Manufactured And Moneygrabbing, But Not All Bad
February 12, 2011 No CommentsGrown-ups don’t really like St Valentine’s Day. It’s legalized robbery, an annual fleecing marshalled by the floristry, chocolate, underwear and advertising industries. And it’s a yearly reminder of all the painful Valentine’s Days at school, of the desks of beautiful and popular classmates crowded with cards and soft toys, while our own had only the usual battered pencil tin for adornment. Yes, Valentine’s is a right old load of crap.
But how about rethinking all this on a more constructive note? Think about the situation from a man’s point of view, for instance. Now, men aren’t generally the best communicators. On any other day of the year, if you’re waiting for him to bring home a spontaneous bouquet of “I love you” flowers, you could be in for a long wait. He’s more likely to take up tap lessons or remember your mother’s birthday.
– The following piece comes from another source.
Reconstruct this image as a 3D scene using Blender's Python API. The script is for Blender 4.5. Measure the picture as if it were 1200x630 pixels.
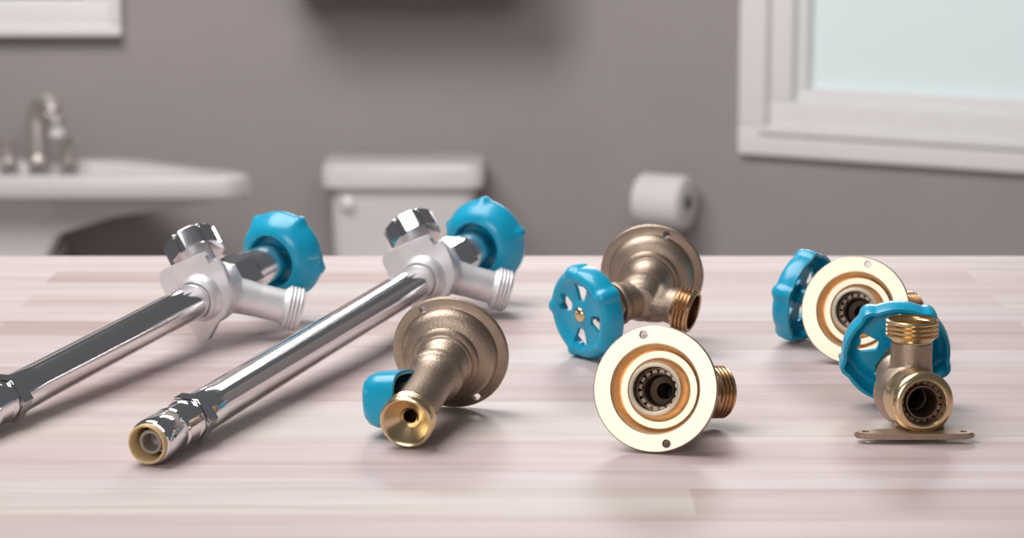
import bpy, bmesh, math, random
from mathutils import Vector, Matrix
for o in list(bpy.data.objects): bpy.data.objects.remove(o)
S = bpy.context.scene; COL = S.collection; PI = math.pi
V = Vector
T = 1.30                                   # height of the table top

# ------------------------------------------------------------------ camera, world, lights, exposure
cam = bpy.data.objects.new('camera', bpy.data.cameras.new('camera')); COL.objects.link(cam)
cam.data.lens = 85; cam.data.sensor_width = 36; cam.data.clip_start = .02
cam.location = (0, 0, T + .291); cam.rotation_euler = (math.radians(90 - 10.107), 0, 0)
cam.data.dof.use_dof = True; cam.data.dof.focus_distance = 1.20; cam.data.dof.aperture_fstop = 14
S.camera = cam
W = bpy.data.worlds.new('world'); S.world = W; W.use_nodes = True
bg = W.node_tree.nodes['Background']; bg.inputs['Color'].default_value = (.92, .93, 1, 1); bg.inputs['Strength'].default_value = .12

def area(name, loc, target, sx, sy, power, col=(1, 1, 1)):
    l = bpy.data.lights.new(name, 'AREA'); l.shape = 'RECTANGLE'; l.size = sx; l.size_y = sy; l.energy = power; l.color = col
    o = bpy.data.objects.new(name, l); COL.objects.link(o); o.location = loc
    o.rotation_euler = (V(target) - V(loc)).to_track_quat('-Z', 'Y').to_euler(); return o
area('key_softbox', (-.55, 1.55, T + 1.40), (0, 1.35, T), 1.3, 1.1, 29, (.985, .985, 1))
area('front_softbox', (-.75, -.55, T + .75), (.1, 1.3, T), 1.0, .8, 12.5, (.99, .985, 1))
area('back_strip_lamp', (.35, 4.6, T + 1.35), (.0, 1.4, T), 1.3, .22, 20, (1, .98, .96))
area('bathroom_lamp', (-1.1, 3.9, 3.3), (-.5, 6.2, .9), 1.7, 1.0, 88, (1, .95, .93))
area('added_wall_fill', (.3, 2.3, 3.0), (-.2, 6.2, 1.1), 2.0, 1.0, 44, (1, .95, .93))  # added fill, not a fixture: lifts the cabinet shadow on the back wall
S.view_settings.view_transform = 'Standard'; S.view_settings.look = 'None'
S.view_settings.exposure = 0.0; S.view_settings.gamma = 1.0; S.view_settings.use_curve_mapping = False

# ------------------------------------------------------------------ materials
def mat(name, col, rough=.5, metal=0., noise=0., nscale=200, bump=0., bscale=600, emis=0., coat=0., stretch=None):
    m = bpy.data.materials.new(name); m.use_nodes = True; nt = m.node_tree; b = nt.nodes['Principled BSDF']
    b.inputs['Base Color'].default_value = (*col, 1); b.inputs['Roughness'].default_value = rough; b.inputs['Metallic'].default_value = metal
    b.inputs['Coat Weight'].default_value = coat
    tc = nt.nodes.new('ShaderNodeTexCoord')
    if noise:
        n = nt.nodes.new('ShaderNodeTexNoise'); n.inputs['Scale'].default_value = nscale; n.inputs['Detail'].default_value = 4
        nt.links.new(tc.outputs['Object'], n.inputs['Vector'])
        r = nt.nodes.new('ShaderNodeValToRGB'); e = r.color_ramp.elements
        e[0].position = .3; e[1].position = .7
        e[0].color = (*[c * (1 - noise) for c in col], 1); e[1].color = (*[min(1, c * (1 + noise)) for c in col], 1)
        nt.links.new(n.outputs['Fac'], r.inputs['Fac']); nt.links.new(r.outputs['Color'], b.inputs['Base Color'])
    if bump:
        n2 = nt.nodes.new('ShaderNodeTexNoise'); n2.inputs['Scale'].default_value = bscale; n2.inputs['Detail'].default_value = 3
        nt.links.new(tc.outputs['Object'], n2.inputs['Vector'])
        bp = nt.nodes.new('ShaderNodeBump'); bp.inputs['Strength'].default_value = bump; bp.inputs['Distance'].default_value = .0006
        nt.links.new(n2.outputs['Fac'], bp.inputs['Height']); nt.links.new(bp.outputs['Normal'], b.inputs['Normal'])
    if emis:
        b.inputs['Emission Color'].default_value = (*col, 1); b.inputs['Emission Strength'].default_value = emis
    return m
M = dict(
    wall=mat('wall_paint', (.300, .268, .262), .75, noise=.03, nscale=4),
    white=mat('white_painted_wood', (.72, .705, .71), .4, noise=.01, nscale=20),
    ceramic=mat('white_ceramic', (.60, .58, .575), .25, noise=.01, nscale=10),
    floor=mat('floor_tile', (.35, .32, .30), .5, noise=.1, nscale=5),
    nickel=mat('brushed_nickel', (.56, .51, .48), .48, .85, noise=.05, nscale=60),
    dark=mat('dark_metal', (.035, .028, .026), .4, .6, noise=.1),
    paper=mat('tissue_paper', (.66, .64, .64), .9, noise=.02, nscale=60),
    card=mat('cardboard_core', (.10, .085, .075), .9, noise=.1),
    cabinet=mat('cabinet_wood', (.10, .065, .05), .5, noise=.2, nscale=30),
    glass=mat('frosted_lit_glass', (.60, .70, .70), .5, emis=.16),
    mirror=mat('mirror_silver', (.75, .75, .76), .05, 1, noise=.01),
    softchrome=mat('soft_chrome', (.84, .82, .82), .20, 1, noise=.03, nscale=60),
    chrome=mat('polished_chrome', (.82, .80, .80), .07, 1, noise=.02, nscale=40),
    satin=mat('satin_nickel_casting', (.84, .81, .81), .46, .65, noise=.05, nscale=150, bump=.15),
    bronze=mat('cast_bronze', (.46, .355, .275), .46, 1, noise=.10, nscale=90, bump=.45, bscale=900),
    brass=mat('machined_brass', (.80, .61, .36), .24, 1, noise=.05, nscale=120),
    face=mat('turned_brass_face', (.84, .735, .57), .46, 1, noise=.03, nscale=200),
    copper=mat('dull_thread_brass', (.62, .40, .22), .26, 1, noise=.12, nscale=200),
    steel=mat('steel_grab_ring', (.25, .185, .135), .42, 1, noise=.1),
    blue=mat('blue_enamel', (.004, .385, .600), .32, noise=.05, nscale=120, coat=.25),
    tan=mat('tan_plastic_collar', (.70, .50, .25), .4, noise=.05),
    grey=mat('grey_plastic_liner', (.34, .29, .25), .45, noise=.05),
    rubber=mat('black_rubber', (.015, .014, .014), .6, noise=.1),
)
def wood():
    m = bpy.data.materials.new('butcher_block'); m.use_nodes = True; nt = m.node_tree; L = nt.links.new; N = nt.nodes.new
    b = nt.nodes['Principled BSDF']; tc = N('ShaderNodeTexCoord')
    br = N('ShaderNodeTexBrick'); br.offset = .37; br.offset_frequency = 2; br.squash = 1
    br.inputs['Color1'].default_value = (0, 0, 0, 1); br.inputs['Color2'].default_value = (1, 1, 1, 1); br.inputs['Mortar'].default_value = (.35, .35, .35, 1)
    br.inputs['Scale'].default_value = 1; br.inputs['Mortar Size'].default_value = .0004; br.inputs['Mortar Smooth'].default_value = .3
    br.inputs['Brick Width'].default_value = .62; br.inputs['Row Height'].default_value = .043
    mb = N('ShaderNodeMapping'); mb.inputs['Location'].default_value = (10.23, 8.011, 0); L(tc.outputs['Object'], mb.inputs['Vector']); L(mb.outputs['Vector'], br.inputs['Vector'])
    ramp = N('ShaderNodeValToRGB'); e = ramp.color_ramp.elements
    e[0].color = (.535, .425, .40, 1); e[1].color = (.645, .575, .53, 1)
    for p, c in ((.3, (.60, .50, .475)), (.55, (.63, .53, .52)), (.8, (.66, .59, .575))):
        q = e.new(p); q.color = (*c, 1)
    L(br.outputs['Color'], ramp.inputs['Fac'])
    mp = N('ShaderNodeMapping'); mp.inputs['Scale'].default_value = (3.2, 60, 20); L(tc.outputs['Object'], mp.inputs['Vector'])
    n1 = N('ShaderNodeTexNoise'); n1.inputs['Scale'].default_value = 1; n1.inputs['Detail'].default_value = 6; n1.inputs['Distortion'].default_value = .8
    L(mp.outputs['Vector'], n1.inputs['Vector'])
    r1 = N('ShaderNodeValToRGB'); r1.color_ramp.elements[0].position = .30; r1.color_ramp.elements[1].position = .62
    r1.color_ramp.elements[0].color = (.80, .73, .71, 1); r1.color_ramp.elements[1].color = (1, 1, 1, 1); L(n1.outputs['Fac'], r1.inputs['Fac'])
    mx = N('ShaderNodeMix'); mx.data_type = 'RGBA'; mx.blend_type = 'MULTIPLY'; mx.inputs[0].default_value = .75
    L(ramp.outputs['Color'], mx.inputs[6]); L(r1.outputs['Color'], mx.inputs[7])
    mp2 = N('ShaderNodeMapping'); mp2.inputs['Scale'].default_value = (1.6, 9, 5); L(tc.outputs['Object'], mp2.inputs['Vector'])
    n2 = N('ShaderNodeTexNoise'); n2.inputs['Scale'].default_value = 1; n2.inputs['Detail'].default_value = 2; L(mp2.outputs['Vector'], n2.inputs['Vector'])
    r2 = N('ShaderNodeValToRGB'); r2.color_ramp.elements[0].position = .35; r2.color_ramp.elements[1].position = .65
    r2.color_ramp.elements[0].color = (.95, .89, .89, 1); r2.color_ramp.elements[1].color = (1, 1, .98, 1); L(n2.outputs['Fac'], r2.inputs['Fac'])
    mx2 = N('ShaderNodeMix'); mx2.data_type = 'RGBA'; mx2.blend_type = 'MULTIPLY'; mx2.inputs[0].default_value = 1
    L(mx.outputs[2], mx2.inputs[6]); L(r2.outputs['Color'], mx2.inputs[7]); L(mx2.outputs[2], b.inputs['Base Color'])
    b.inputs['Roughness'].default_value = .48; b.inputs['Specular IOR Level'].default_value = .35
    return m
M['wood'] = wood()

# ------------------------------------------------------------------ helpers
def frame(origin, axis, roll=0.):
    z = V(axis).normalized(); up = V((0, 0, 1)) if abs(z.z) < .95 else V((0, 1, 0))
    x = up.cross(z).normalized(); y = z.cross(x)
    R = Matrix((x, y, z)).transposed().to_4x4()
    return Matrix.Translation(V(origin)) @ R @ Matrix.Rotation(roll, 4, 'Z')
def lathe(bm, prof, mt=Matrix(), seg=72, closed=False):
    rings = []
    for r, z in prof:
        if r < 1e-6: rings.append([bm.verts.new(mt @ V((0, 0, z)))])
        else: rings.append([bm.verts.new(mt @ V((r * math.cos(2 * PI * i / seg), r * math.sin(2 * PI * i / seg), z))) for i in range(seg)])
    pairs = list(zip(rings, rings[1:]))
    if closed: pairs.append((rings[-1], rings[0]))
    for a, b in pairs:
        for i in range(seg):
            j = (i + 1) % seg
            f = [a[0] if len(a) == 1 else a[i], b[0] if len(b) == 1 else b[i]]
            if len(b) > 1: f.append(b[j])
            if len(a) > 1: f.append(a[j])
            if len(set(f)) > 2: bm.faces.new(f)
def mm(prof): return [(r / 1000, z / 1000) for r, z in prof]
def box(bm, c, s, mt=Matrix(), bev=0., seg=2):
    g = bmesh.ops.create_cube(bm, size=1, matrix=mt @ Matrix.Translation(V(c)) @ Matrix.Diagonal((*s, 1)))
    if bev:
        ed = {e for v in g['verts'] for e in v.link_edges}
        bmesh.ops.bevel(bm, geom=list(ed), offset=bev, segments=seg, affect='EDGES', profile=.6)
def prism(bm, pts, z0, z1, mt=Matrix(), bev=0.):
    a = [bm.verts.new(mt @ V((x, y, z0))) for x, y in pts]; b = [bm.verts.new(mt @ V((x, y, z1))) for x, y in pts]
    n = len(pts); fs = [bm.faces.new(a[::-1]), bm.faces.new(b)]
    for i in range(n): fs.append(bm.faces.new((a[i], a[(i + 1) % n], b[(i + 1) % n], b[i])))
    if bev:
        ed = list(fs[0].edges) + list(fs[1].edges)
        bmesh.ops.bevel(bm, geom=ed, offset=bev, segments=2, affect='EDGES')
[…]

It’s not that he has no feelings for you – it’s more that he takes it as read that you know about them. He may even go so far as to claim that daily a proclamation of his feelings might devalue them somewhat, making the act as automatic and unthinking as heading to the toilet to pee on getting up. And nobody wants that kind of thing.
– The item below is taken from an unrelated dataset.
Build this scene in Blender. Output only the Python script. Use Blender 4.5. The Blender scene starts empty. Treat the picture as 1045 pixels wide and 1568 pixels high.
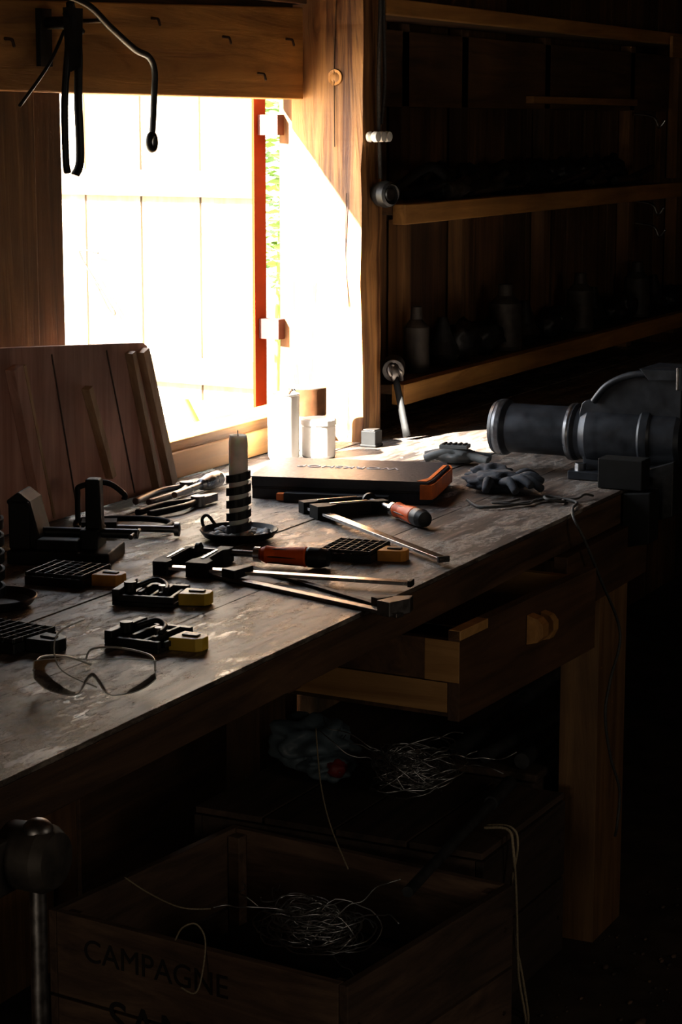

But St Valentine’s Day is a globally recognized marking of romantic relationships. And, feelings of being forced into it aside, he’s hardly likely to forget about it or ignore it when it’s all over television and radio and plastered on every bus and billboard he sees. So it gives him a focus; it’s a reminder for him to let you know how important you are – and it’s only one day, he can live with that. And because every other attached man is in the same boat, he doesn’t feel such a mug for buying a card and a present or flowers. Who knows – he may even plan in advance and book a table for dinner.
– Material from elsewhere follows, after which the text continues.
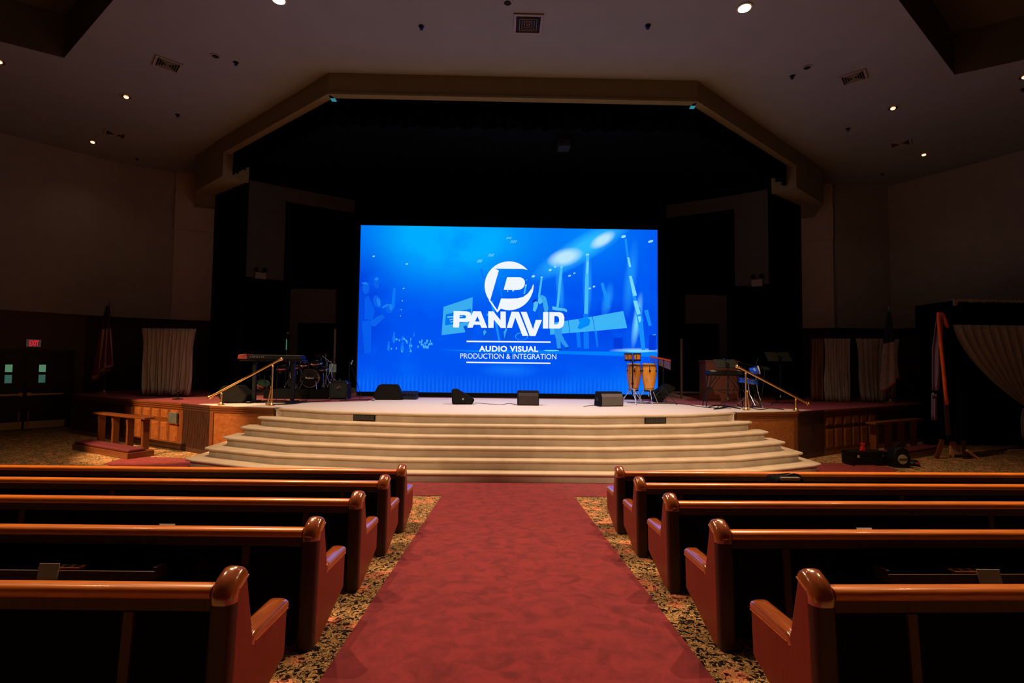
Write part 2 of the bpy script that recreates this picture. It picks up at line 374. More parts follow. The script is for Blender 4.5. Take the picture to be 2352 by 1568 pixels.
PT = 0.095
def make_pew(sx, label, length=5.3):
    t = thing('pew', label, 'pew', group='long wooden pews either side of the aisle')
    for xe in (0.0, length):
        x0, x1 = sx*xe, sx*(xe+PT)
        out = [(0.035, -0.004), (0.02, 0.03), (0.015, 0.645), (0.085, 0.684), (0.182, 0.378), (0.51, 0.390), (0.512, 0.165), (0.10, 0.0)]
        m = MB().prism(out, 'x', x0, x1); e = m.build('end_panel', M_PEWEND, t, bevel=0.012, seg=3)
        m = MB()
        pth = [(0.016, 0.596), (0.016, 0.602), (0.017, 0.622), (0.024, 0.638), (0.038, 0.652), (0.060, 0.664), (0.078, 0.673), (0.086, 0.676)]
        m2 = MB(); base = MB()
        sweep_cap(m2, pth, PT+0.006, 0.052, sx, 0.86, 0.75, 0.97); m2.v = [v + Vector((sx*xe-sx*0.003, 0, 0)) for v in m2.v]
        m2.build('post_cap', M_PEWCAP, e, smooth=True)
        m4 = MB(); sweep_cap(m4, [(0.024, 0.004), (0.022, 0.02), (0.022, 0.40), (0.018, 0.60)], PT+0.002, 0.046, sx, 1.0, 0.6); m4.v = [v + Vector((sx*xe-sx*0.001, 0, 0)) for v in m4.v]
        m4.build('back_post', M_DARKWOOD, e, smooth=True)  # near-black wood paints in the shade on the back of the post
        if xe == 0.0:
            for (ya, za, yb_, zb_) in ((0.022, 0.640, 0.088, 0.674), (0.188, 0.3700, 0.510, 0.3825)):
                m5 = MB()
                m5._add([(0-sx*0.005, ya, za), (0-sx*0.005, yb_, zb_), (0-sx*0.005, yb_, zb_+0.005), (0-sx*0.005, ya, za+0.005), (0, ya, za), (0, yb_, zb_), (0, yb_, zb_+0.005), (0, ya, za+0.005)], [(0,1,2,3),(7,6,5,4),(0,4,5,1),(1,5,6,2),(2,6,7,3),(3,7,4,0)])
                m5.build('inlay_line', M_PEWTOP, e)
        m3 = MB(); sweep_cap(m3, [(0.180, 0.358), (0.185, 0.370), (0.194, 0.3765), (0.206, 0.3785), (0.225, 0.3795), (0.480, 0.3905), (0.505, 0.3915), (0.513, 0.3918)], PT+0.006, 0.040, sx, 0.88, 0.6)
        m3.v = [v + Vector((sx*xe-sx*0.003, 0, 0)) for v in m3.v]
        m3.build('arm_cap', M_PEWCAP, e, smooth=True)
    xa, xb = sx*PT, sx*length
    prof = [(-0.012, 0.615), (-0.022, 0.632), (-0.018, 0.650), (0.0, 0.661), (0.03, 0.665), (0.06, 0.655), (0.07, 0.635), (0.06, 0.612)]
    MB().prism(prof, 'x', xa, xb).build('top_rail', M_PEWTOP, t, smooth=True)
    MB().box((xa, 0.0, 0.562), (xb, 0.04, 0.614)).build('back_apron', M_STILE, t, bevel=0.004)
    MB().box((xa, 0.012, 0.05), (xb, 0.05, 0.562)).build('back_panel', M_NAVY, t)
    for k in range(3):
        xs = 0.40 + 2.15*k
        if xs < length-0.2:
            MB().box((sx*xs, -0.004, 0.0), (sx*(xs+0.042), 0.012, 0.562)).build('stile', M_STILE, t, bevel=0.003)
    MB().box((xa, 0.05, 0.27), (xb, 0.48, 0.30)).build('seat_board', M_STILE, t)
    MB().box((xa, 0.05, 0.30), (xb, 0.49, 0.355)).build('seat_cushion', M_NAVY, t, bevel=0.02, seg=3)
    MB().box((xa, 0.05, 0.355), (xb, 0.085, 0.60)).build('backrest_cushion', M_NAVY, t, bevel=0.012)
    return t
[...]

And maybe that means that Valentine’s Day is not only a day for him to tell you how he feels, but also a day for all men to declare in an organized, almost public way, how they feel about their other halves. Of course it’s less embarrassing when other men are doing it too, but by the same token we’re also doing it in front of them. So the journey on the bus home with a bushel of ruinously expensive weeds in cellophane under his arm becomes part of that declaration, an important part that says: “I’m taking these tokens of my esteem home to give them to my significant other, and while I feel a bit silly to be carrying flowers in public, I don’t actually mind that much that everyone knows that they are indeed a token of that esteem, small and insignificant in comparison with the size and depth of that feeling though that token, of course, might be.”
So let’s look on the positive side. Of course, nobody likes to feel like a sheep being prodded along for shearing, but think of it in another way – think of it as more of a sanctioned day of public slop. I think that’s how men deal with it.